What was unexpected was that I liked the story. Beowulf really is an asshole, at the beginning. Most of his dialogue consists of bellowing “I am Beowulf!” Okay, we got it, jeez, can’t you shut up about yourself for one minute? But after he’s seduced by a deliciously CGI-naked Angelina Jolie (with a prehensile pigtail!) a little over halfway through, we get the rest of the story, sort of like Stephen Sondheim did with the after “happily-ever-after” second act of Into the Woods. He’s been an effective king, slaughtering and enslaving and raping and pillaging like a good Viking, but he’s unsatisfied. He’s hung with this image he knows he doesn’t deserve, what with failing to kill Grendel’s mother and having a curse on him and all, and he’s got one Big Nordic Case of Angst. I was supposed to have read the epic poem in high school, but like so many, I blew it off, or have completely forgotten it. In the back of my mind I thought heroes were supposed to slay the monster and then everything’s swell. Here, the best parts of the movie are after Grendel is dead.

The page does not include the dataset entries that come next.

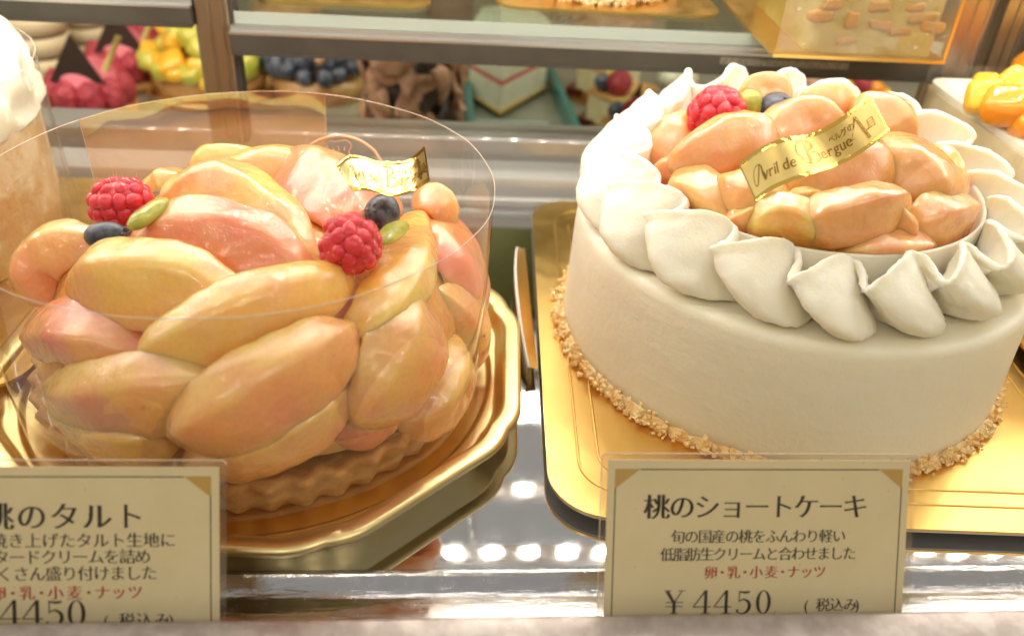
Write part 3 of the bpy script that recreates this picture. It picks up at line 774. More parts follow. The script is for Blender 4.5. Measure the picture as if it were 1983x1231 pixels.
# ------------------------------------------------------------------ gold ribbons
def ribbon(top, bot, label, lettering, foil):
    """top/bot: lists of 3D points along both long edges"""
    T_ = [np.array(p) for p in top]; B_ = [np.array(p) for p in bot]
    def cat(P, u):
        x = u*(len(P)-1); i = min(int(x), len(P)-2); f = x-i
        p0, p1, p2, p3 = P[max(i-1, 0)], P[i], P[i+1], P[min(i+2, len(P)-1)]
        return .5*((2*p1)+(-p0+p2)*f+(2*p0-5*p1+4*p2-p3)*f*f+(-p0+3*p1-3*p2+p3)*f**3)
    def at(u, v, d=0.0):
        a, c = cat(T_, u), cat(B_, u); p = c+(a-c)*v
        if d:
            tu = cat(T_, min(u+.02, 1))+cat(B_, min(u+.02, 1))-cat(T_, max(u-.02, 0))-cat(B_, max(u-.02, 0))
            n = unit(np.cross(tu, a-c)); p = p+n*d
        return p
    t = thing('gold_ribbon', label, 'ribbon', at(.5, 0)-np.array([0, 0, .02]))
    b = MB(); n = 60
    b.grid([[at(i/n, v) for v in (0, .25, .5, .75, 1)] for i in range(n+1)])
    b.grid([[at(i/n, v, -.012) for v in (1, .75, .5, .25, 0)] for i in range(n+1)])
    part(b, 'strip', MT[foil], t)
    b = MB(); e = .1
    for v0, v1 in ((0, e), (1-e, 1)): b.grid([[at(i/n, v0, .006), at(i/n, (v0+v1)/2, .016), at(i/n, v1, .006)] for i in range(n+1)])
    for u0, u1 in ((0, .022), (.978, 1)): b.grid([[at(u0, e+k/8*(1-2*e), .006), at(u1, e+k/8*(1-2*e), .006)] for k in range(9)])
    part(b, 'shiny_border', MT['foil_edge'], t)
    b = MB(); lettering(b, lambda x, y: at(x, y, .012)); part(b, 'lettering', MT['foil_text'], t, False)
    return t
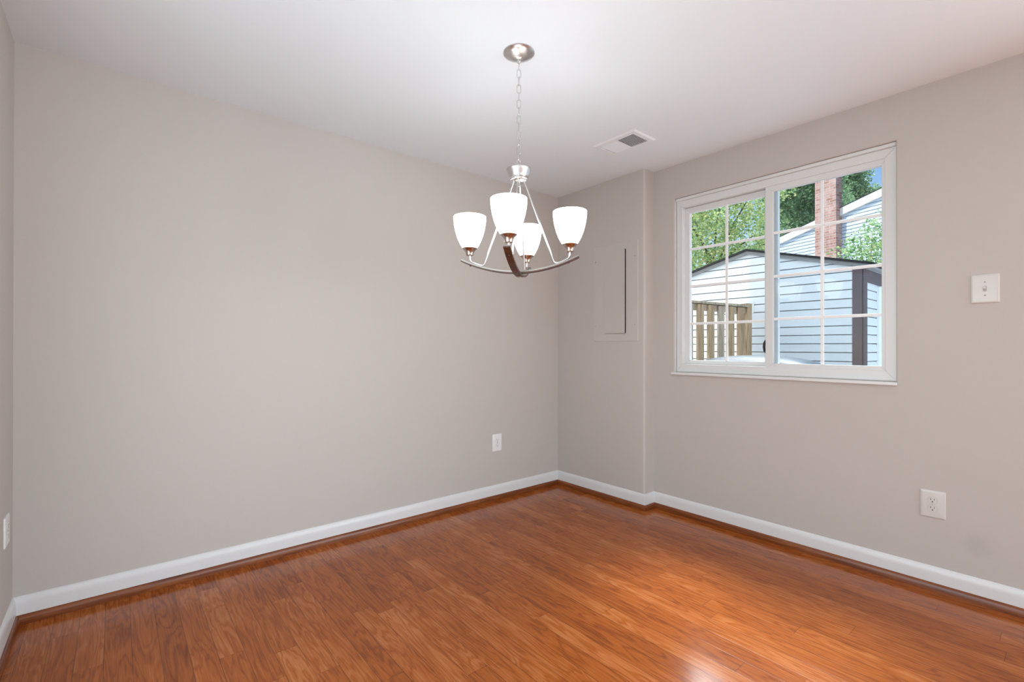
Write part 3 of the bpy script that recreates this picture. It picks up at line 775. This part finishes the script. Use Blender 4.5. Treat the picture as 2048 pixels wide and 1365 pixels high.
def face_screw(z, dep, parent, mat):
    T = Matrix.Translation((0, -dep, z)) @ Matrix.Rotation(PI / 2, 4, 'X')
    mb = MB(); mb.lathe([(0.0034, 0), (0.003, 0.0009), (0, 0.0012)], 12, T=T); s = mb.build('screw', mat, parent)
    mb = MB(); mb.box(-0.0028, 0.0028, -dep - 0.0014, -dep - 0.0011, z - 0.0004, z + 0.0004); mb.build('screw_slot', M['slot'], s)
def outlet(label, loc, rotz, w_, h_, mat, group='double outlets low on the walls'):
    t = thing('wall_outlet', label, 'outlet', loc, rotz, group)
    dep = 0.006
    rounded_plate(w_, h_, dep, mat, t)
    face_screw(0, dep, t, M['screw'] if mat == M['plate2'] else M['plate'])
    for s in (1, -1):
        zc = 0.0195 * s; R_ = 0.0172; hh = 0.0140
        q = []
        a0 = math.asin(hh / R_)
        for k in range(9): a = -a0 + 2 * a0 * k / 8; q.append((R_ * math.cos(a), R_ * math.sin(a)))
        for k in range(9): a = PI - a0 + 2 * a0 * k / 8; q.append((R_ * math.cos(a), R_ * math.sin(a)))
        # dark shadow gap, then the raised face
        mb = MB(); mb.prism([(x * 1.045, zc + z * 1.055) for x, z in q], -dep + 0.001, -dep - 0.0002, 'y'); g_ = mb.build('receptacle_gap', M['screwpaint'], t)
        mb = MB(); mb.prism([(x, zc + z) for x, z in q], -dep + 0.001, -dep - 0.0016, 'y'); rc = mb.build('receptacle', mat, t)
        yb = -dep - 0.0016
        mb = MB(); mb.box(-0.0078, -0.0056, yb - 0.0002, yb + 0.0002, zc - 0.0005, zc + 0.0085); mb.box(0.0058, 0.0076, yb - 0.0002, yb + 0.0002, zc + 0.0005, zc + 0.0078)
        mb.prism([(0.0026 * math.cos(PI * k / 8) , zc - 0.0070 - 0.0026 * math.sin(PI * k / 8)) for k in range(9)] + [(-0.0026, zc - 0.0045), (0.0026, zc - 0.0045)], yb - 0.0002, yb + 0.0002, 'y')
        mb.build('slots', M['slot'], rc)
    return t
outlet('large ivory double outlet low on the wall below and right of the window', (D, -2.4036, 0.4102), -PI / 2, 0.0945, 0.1310, M['plate'])
outlet('white double outlet low on the long blank wall near the corner', (-0.6585, 0, 0.4322), 0, 0.0875, 0.1320, M['plate2'])
outlet('double outlet seen edge-on low on the wall at the left edge', (XL, -0.1600, 0.4410), PI / 2, 0.098, 0.1180, M['plate2'])
sw = thing('light_switch', 'single ivory toggle light switch on the wall right of the window', 'switch', (D, -2.5832, 1.4286), -PI / 2)
rounded_plate(0.0947, 0.1310, 0.0062, M['plate'], sw)
face_screw(0.030, 0.0062, sw, M['screwpaint']); face_screw(-0.030, 0.0062, sw, M['screwpaint'])
mb = MB(); mb.box(-0.0062, 0.0062, -0.0066, -0.0050, -0.0125, 0.0125); mb.build('toggle_slot', M['screwpaint'], sw)
mb = MB(); Tt = Matrix.Translation((0, -0.006, 0)) @ Matrix.Rotation(math.radians(-22), 4, 'X')
mb.box(-0.0045, 0.0045, -0.013, 0.002, -0.0060, 0.0055, T=Tt, b=0.0012); mb.build('toggle', M['plate'], sw)

# ------------------------------------------------------------------ outside
mb = MB(); mb.box(D + 0.2, 70, -40, 45, -0.3, -0.05)
struct(mb.build('ground', M['grass']), 'back yard ground outside', 'ground')
# unseen bulk of this room's house, placed to cast the shade over the yard
mb = MB(); mb.box(-8, D + 0.2, -10, 3.06, 2.62, 7.05); mb.box(XL - 0.15, D + 0.2, 0.16, 3.06, -0.05, 2.62)
struct(mb.build('wall_outside', M['exterior']), 'unseen outer walls of the house above and beside the room, sized for their shadow', 'wall')

def lap_courses(mb, org, U, Nn, z0, z1, ext, expo=0.1016, out=0.014, gap=0.011, deep=0.04):
    """lapped siding: each board leans out to its lower lip, with a real open shadow gap under the lip"""
    z = z0; U = Vector(U); Nn = Vector(Nn); org = Vector(org)
    P = lambda u, zz, o: org + U * u + Nn * o + Vector((0, 0, zz))
    while z < z1 - 0.004:
        zn = z + expo; zt_ = min(zn - gap, z1)
        a0, a1 = ext(z); b0, b1 = ext(zt_)
        mb.quad(P(a0, z, out), P(a1, z, out), P(b1, zt_, 0.003), P(b0, zt_, 0.003))        # face
        mb.quad(P(a0, z, -deep), P(a1, z, -deep), P(a1, z, out), P(a0, z, out))            # underside of the lip
        if zn <= z1:
            c0, c1 = ext(zn)
            mb.quad(P(b0, zt_, 0.003), P(b1, zt_, 0.003), P(b1, zt_, -deep), P(b0, zt_, -deep))
            mb.quad(P(b0, zt_, -deep), P(b1, zt_, -deep), P(c1, zn, -deep), P(c0, zn, -deep))
        z += expo
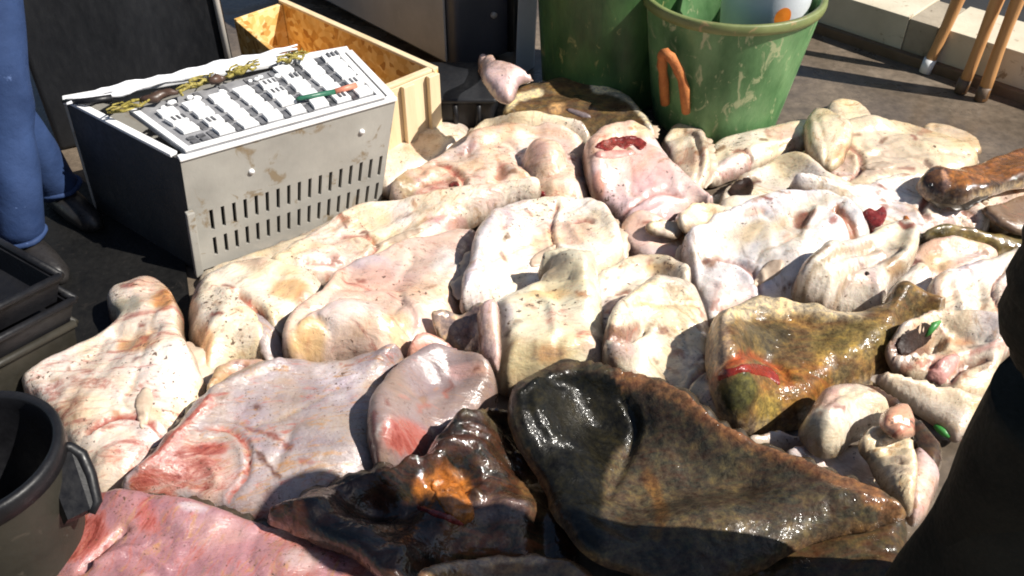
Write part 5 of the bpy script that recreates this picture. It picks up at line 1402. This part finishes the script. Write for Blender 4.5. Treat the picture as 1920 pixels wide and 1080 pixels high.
f40 = fish([(505, 978), (545, 950), (610, 918), (700, 884), (760, 872), (800, 850), (850, 790), (900, 768), (960, 770), (1010, 830), (1040, 900), (1070, 985), (1080, 1080), (1000, 1090), (900, 1085), (820, 1110), (740, 1105), (680, 1060), (600, 1020)],
           'black glossy fish with orange insides showing, at the bottom centre', 0.065, 0.12, (0.011, 0.010, 0.0075), 0.1, dark=True, und=0.022, edge=0.010, wr=2.0, drape=0.07, under=(0.1,0.07,0.05),
           feats=[('fold', [(760, 880), (830, 900), (870, 940), (900, 960)], 12, 0.02), ('bump', 850, 930, 50, 34, -0.03), ('fold', [(860, 800), (930, 820), (980, 870)], 12, 0.018), ('fold', [(830, 850), (900, 860), (980, 900)], 12, -0.016), ('fold', [(840, 1010), (920, 980), (990, 970)], 14, 0.014), ('fold', [(660, 925), (720, 905), (780, 885)], 9, 0.014)],
           paint=[('spot', 840, 940, 50, 34, (0.44, 0.16, 0.03), 0.9, 0.2), ('spot', 930, 1030, 110, 36, (0.10, 0.07, 0.035), 0.85, 0.45), ('spot', 930, 800, 60, 30, (0.06, 0.05, 0.03), 0.7, 0), ('spot', 1010, 930, 40, 50, (0.07, 0.045, 0.022), 0.7, 0.1), ('spot', 930, 975, 60, 24, (0.14, 0.10, 0.095), 0.7, 0.1)])
fringe(f40, (545, 950), (760, 872), 0.012, FIND)
patch(f40, [(812, 900), (850, 905), (880, 935), (890, 970), (868, 982), (838, 962), (815, 930)], ORANGE, 'roe', 0.012)
#, (815, 890), (850, 905), (880, 910)], 0.009, FINP, 'lip', 0.004)
blob(f40, [(780, 950), (830, 968), (870, 985)], 0.010, FLESH, 'gut', 0.002)
#, (900, 925), (950, 908), (985, 920)], 0.012, FING, 'gut', 0.004)
f42 = fish([(1180, 1150), (1240, 1080), (1320, 1040), (1420, 1020), (1520, 1000), (1620, 975), (1690, 985), (1700, 1060), (1720, 1180), (1500, 1250), (1300, 1240)],
           'dark olive fish at the bottom right under the big dark fish', 0.07, 0.08, (0.045, 0.037, 0.021), 0.1, dark=True, dull=True)
f43 = fish([(780, 1100), (830, 1068), (920, 1055), (1010, 1058), (1100, 1085), (1140, 1180), (960, 1250), (800, 1200)],
           'brown fish with a pale rim cut off by the bottom edge', 0.07, 0.07, (0.12, 0.085, 0.05), 0.2, dark=True, paint=[('band', [(820, 1074), (920, 1058), (1020, 1062)], 7, (0.40, 0.30, 0.22), 0.8, 0.2)])
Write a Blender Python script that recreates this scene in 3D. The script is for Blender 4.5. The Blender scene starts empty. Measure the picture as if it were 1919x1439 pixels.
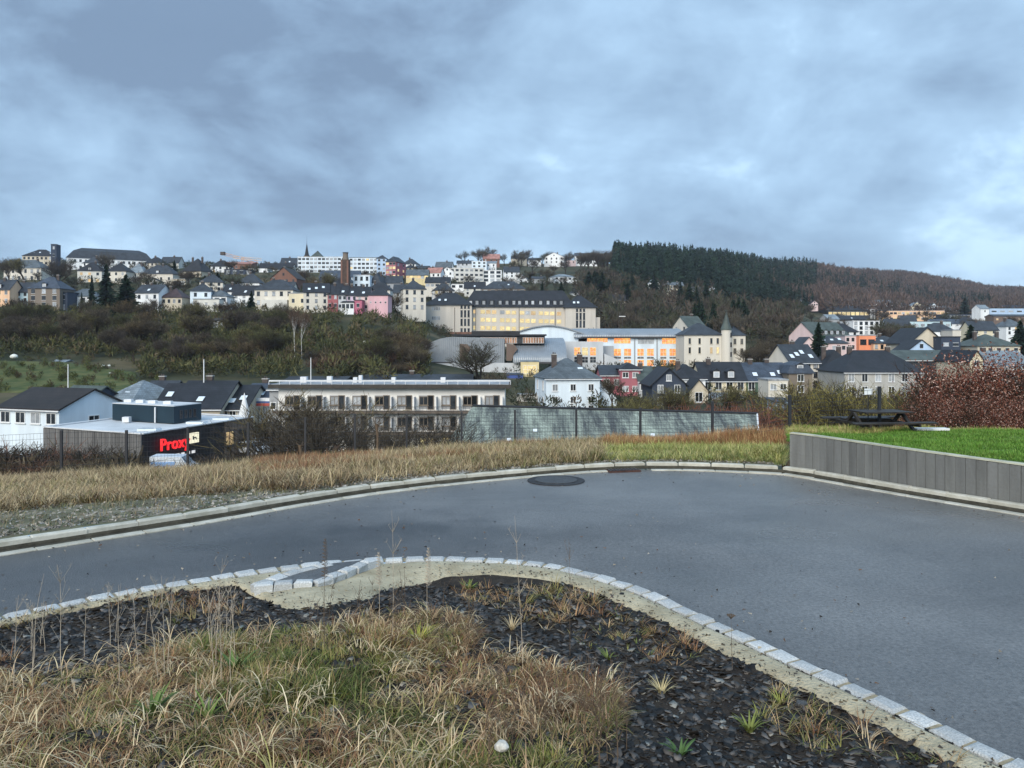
import bpy, bmesh, math, random
import numpy as np
from mathutils import Vector, Matrix
random.seed(7); np.random.seed(7)
RNG = np.random.RandomState(11)
SC = bpy.context.scene
COL = SC.collection
F = 1442.0; HY = 645.0; CX = 959.5; CAMZ = 2.0
def P(px, py, d):                       # world point seen at that spot of the photograph at distance d
    return Vector(((px - CX) * d / F, d, CAMZ - (py - HY) * d / F))
# ---------------------------------------------------------------- camera, sky, sun, exposure
cam = bpy.data.cameras.new('camera'); camo = bpy.data.objects.new('camera', cam); COL.objects.link(camo)
camo.location = (0, 0, CAMZ); camo.rotation_euler = (math.radians(90), 0, 0)
cam.sensor_width = 36; cam.lens = F / 1919 * 36; cam.shift_y = -74.5 / 1919
cam.clip_start = 0.05; cam.clip_end = 12000
SC.camera = camo
w = bpy.data.worlds.new('World'); SC.world = w; w.use_nodes = True
SUN_EL, SUN_AZ = math.radians(29), math.radians(200)
def build_world():
    nt = w.node_tree; N = nt.nodes; L = nt.links; N.clear()
    out = N.new('ShaderNodeOutputWorld'); bg = N.new('ShaderNodeBackground'); L.new(bg.outputs[0], out.inputs[0])
    sky = N.new('ShaderNodeTexSky'); sky.sky_type = 'NISHITA'; sky.sun_disc = False
    sky.sun_elevation = SUN_EL; sky.sun_rotation = SUN_AZ
    tc = N.new('ShaderNodeTexCoord'); sep = N.new('ShaderNodeSeparateXYZ'); L.new(tc.outputs['Generated'], sep.inputs[0])
    def m(op, a, b=None, c=None):
        n = N.new('ShaderNodeMath'); n.operation = op
        for i, v in enumerate((a, b, c)):
            if v is None: continue
            if isinstance(v, (int, float)): n.inputs[i].default_value = v
            else: L.new(v, n.inputs[i])
        return n.outputs[0]
    z = m('MAXIMUM', sep.outputs[2], 0.0); zz = m('ADD', z, 0.42)
    comb = N.new('ShaderNodeCombineXYZ')
    L.new(m('DIVIDE', sep.outputs[0], zz), comb.inputs[0]); L.new(m('DIVIDE', sep.outputs[1], zz), comb.inputs[1])
    def noise(scale, det, rough, off, dist=0.0, sx=1.0):
        mp = N.new('ShaderNodeMapping'); mp.inputs['Location'].default_value = off; mp.inputs['Scale'].default_value = (sx, 1, 1)
        L.new(comb.outputs[0], mp.inputs[0])
        n = N.new('ShaderNodeTexNoise'); n.inputs['Scale'].default_value = scale; n.inputs['Detail'].default_value = det
        n.inputs['Roughness'].default_value = rough; n.inputs['Distortion'].default_value = dist
        L.new(mp.outputs[0], n.inputs[0]); return n.outputs[0]
    a = noise(1.05, 6, 0.52, SKY_OFF, 0.35); b = noise(3.4, 7, 0.58, (4.1, 1.7, 0), 0.2)
    s = m('ADD', m('MULTIPLY', a, 0.62), m('MULTIPLY', b, 0.38))
    r = N.new('ShaderNodeValToRGB'); L.new(s, r.inputs[0])
    e = r.color_ramp.elements
    e[0].position = 0.395; e[0].color = SKY_C[0] + (1,)
    e[1].position = 0.61; e[1].color = SKY_C[3] + (1,)
    q = e.new(0.46); q.color = SKY_C[1] + (1,)
    q = e.new(0.545); q.color = SKY_C[2] + (1,)
    hz = N.new('ShaderNodeMapRange'); L.new(sep.outputs[2], hz.inputs[0])
    hz.inputs[1].default_value = 0.0; hz.inputs[2].default_value = 0.20; hz.inputs[3].default_value = 0.6; hz.inputs[4].default_value = 0.0
    mx = N.new('ShaderNodeMix'); mx.data_type = 'RGBA'; L.new(hz.outputs[0], mx.inputs[0]); L.new(r.outputs[0], mx.inputs[6]); mx.inputs[7].default_value = (0.162, 0.244, 0.340, 1)
    # overcast skies brighten towards the zenith
    up = N.new('ShaderNodeMapRange'); L.new(sep.outputs[2], up.inputs[0])
    up.inputs[1].default_value = 0.35; up.inputs[2].default_value = 1.0; up.inputs[3].default_value = 1.0; up.inputs[4].default_value = 1.6
    sc = N.new('ShaderNodeVectorMath'); sc.operation = 'SCALE'; L.new(mx.outputs[2], sc.inputs[0]); L.new(up.outputs[0], sc.inputs[3])
    sk = N.new('ShaderNodeVectorMath'); sk.operation = 'SCALE'; L.new(sky.outputs[0], sk.inputs[0]); sk.inputs[3].default_value = 0.06
    sc10 = N.new('ShaderNodeVectorMath'); sc10.operation = 'SCALE'; L.new(sc.outputs[0], sc10.inputs[0]); sc10.inputs[3].default_value = 10.0
    mk = N.new('ShaderNodeMix'); mk.data_type = 'RGBA'; mk.inputs[0].default_value = 0.96
    L.new(sky.outputs[0], mk.inputs[6]); L.new(sc10.outputs[0], mk.inputs[7])
    L.new(mk.outputs[2], bg.inputs[0]); bg.inputs[1].default_value = 0.1
HAZE = 0.00009
SKY_OFF = (1.98, 6.1, 0)
SKY_C = [(0.098, 0.145, 0.214), (0.148, 0.221, 0.312), (0.212, 0.311, 0.422), (0.345, 0.475, 0.60)]
build_world()
sl = bpy.data.lights.new('sun', 'SUN'); sl.energy = 1.5; sl.angle = math.radians(40); sl.color = (1.0, 0.90, 0.76)
so = bpy.data.objects.new('sun', sl); COL.objects.link(so)
so.rotation_euler = (math.radians(90) - SUN_EL, 0, math.radians(-20))
SC.view_settings.view_transform = 'Standard'; SC.view_settings.look = 'None'
SC.view_settings.exposure = 1.18; SC.view_settings.gamma = 1.0; SC.view_settings.use_curve_mapping = False
SC.render.engine = 'CYCLES'
SC.cycles.max_bounces = 5; SC.cycles.diffuse_bounces = 2; SC.cycles.glossy_bounces = 2; SC.cycles.transparent_max_bounces = 8
SC.cycles.volume_bounces = 0; SC.cycles.use_denoising = True
SC.cycles.volume_step_rate = 5; SC.cycles.volume_max_steps = 64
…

I can’t end this without saying something about Beowulf’s Mighty Nordic Member. We don’t see it, of course, as the producers want to show it to kids. (The movie, not the Member.) (And we know it’s Big; the queen’s CGI eyes widen and elegantly shout “hubba hubba!” when they stare down at it.) And Zemeckis shows considerable wit in how he carefully fig-leafs Our Hero and His Hero in shot after shot. He’s naked for maybe 15 minutes of screen time, and not all of it is with his back to the camera. And I realized that, with green-screen and body suits, everything being recorded in computer memory as nothing but spatial relationships which can be manipulated in post-production, no actual film, no actual camera, this sort of thing is dead easy. The same process that enables great swooping “camera” moves makes it easy to select the right angle to never show the Danish Dingus. Will wonders never cease?